Georgian Deputy Interior Minister Kakhaber Sabanadze announced his resignation on Facebook on March 23.
Georgian Deputy Interior Minister Kakhaber Sabanadze announced his resignation on Facebook on March 23.

TBILISI -- Georgian Deputy Interior Minister Kakhaber Sabanadze has resigned amid media reports he ordered the intentional disruption of a gathering of opposition groups and used illegal surveillance to keep track of some politicians.

Sabanadze announced his decision to step down from the post on March 23 after the Mtavari Arkhi and TV Pirveli television channels published an interview over the weekend with an ex-employee of the State Security Service, Vano Gulashvili, who claimed that a meeting of opposition groups in 2019 in Tbilisi had been disrupted on Sabanadze's orders.

"The allegations must be studied and an unbiased and comprehensive investigation must be conducted to find the truth. Therefore, I am stepping down to secure a fair investigation. I am confident that my decision will be an example for other officials to act in line with high standards of responsibility," Sabanadze wrote. He did not comment directly on the allegations.

The television channels said Gulashvili was interviewed by Mtavari Arkhi in November 2019, after which he was arrested on a charge of disclosing classified data. He is currently being held in detention.

Gulashvili said in the interview that he was following orders handed down by Sabanadze and other Interior Ministry officials in 2014, and that he installed surveillance cameras in the house of former Deputy Defense Minister Ana Dolidze and malware on the laptop of Georgian Muslim leader Vagif Askerov to record his personal life.

The Georgian Chief Prosecutor’s Office said earlier in the day that it had launched a probe into the information provided by Gulashvili.
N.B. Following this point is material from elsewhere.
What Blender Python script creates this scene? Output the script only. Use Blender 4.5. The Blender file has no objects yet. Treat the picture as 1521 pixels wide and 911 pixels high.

Dolidze, who is currently the leader of the Movement for the People political group, told RFE/RL on March 23 that she wants a probe launched into how surveillance cameras were installed in her house to determine why they were there, who exactly ordered the surveillance operation, and whether the materials obtained from the cameras were destroyed.

Dolidze added that she wants the Public Defender’s office to be involved in the probe to ensure the rights of Gulashvili are respected during the investigation.